Subject to subsection (4), where the Minister certifies—
(a) that the disclosure either to or by the Inspector-General of any security records or any other official information would be likely—

(i) to prejudice the security or defence of New Zealand or the international relations of the Government of New Zealand; or
(ii) to prejudice the entrusting of information to the Government of New Zealand on a basis of confidence by the government of any other country or any agency of such a government; or
(iii) to prejudice the entrusting of information to the Government of New Zealand on a basis of confidence by any international organisation; or
(iv) to endanger the safety of any person; and

(b) that such disclosure—

(i) should not be made; or
(ii) should be made only on such terms and conditions as are, in the Minister’s opinion, necessary in the interests of security,—
the Inspector-General shall act in accordance with the certificate.
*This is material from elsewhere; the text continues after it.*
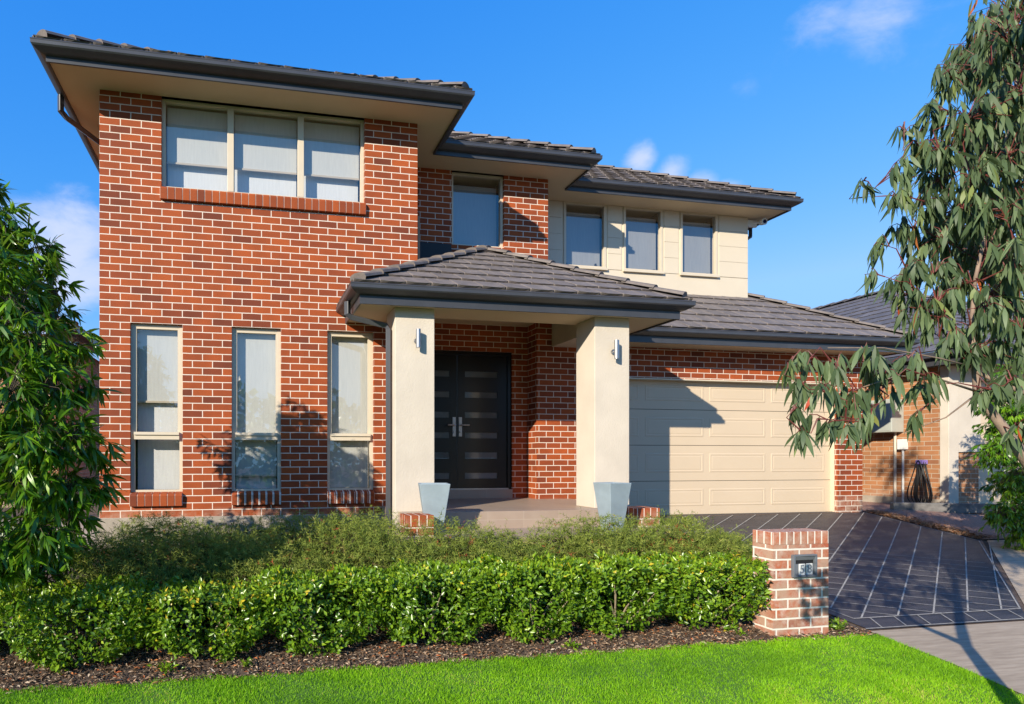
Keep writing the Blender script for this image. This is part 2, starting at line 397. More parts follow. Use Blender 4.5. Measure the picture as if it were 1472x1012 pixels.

So….if say, the FBI objects to disclosure, or the Minister feels they might object and thus endanger future relationships, the I-G is left – under clause 4 – with the fallback of interviewing only the head of the GCSB and SIS, and going no further. Therefore, when it comes to the I-G’s inquiry into the Dotcom breaches, we have a recipe whereby an under-resourced inquisitor who could well be restricted – by law and by Ministerial direction – to talking merely to the head of the GCSB and SIS, and taking their word for what happened.

That’s a worry, right? Because what the Zaoui case revealed was the institutionalised credulity of the intelligence agencies, and their analytical inability to filter the intelligence traffic emanating from their brother agencies overseas. (This intelligence traffic, by its very nature, includes hearsay based on third or fourth hand allegations.) Plus, once they had made palpable mistakes, the SIS became ever more intent on defending to the death their original miscalculations. The alacrity with which the GCSB (and it silent partner, the SIS) acted on the FBI allegations against Dotcom would suggest that it has learned nothing from the Zaoui affair, and is still inclined to jump to conclusions of guilt and offer assistance whenever an ally singles out a target. That culture of gullibility – and the related willingness to surrender our autonomy to the wishes of our friends and allies – seems endemic within our security services. (Under the current government, it has tended to be a hallmark of our diplomacy as well.) For all of these reasons, the inquiry by the Inspector-General into the Dotcom breaches is almost guaranteed to be inadequate.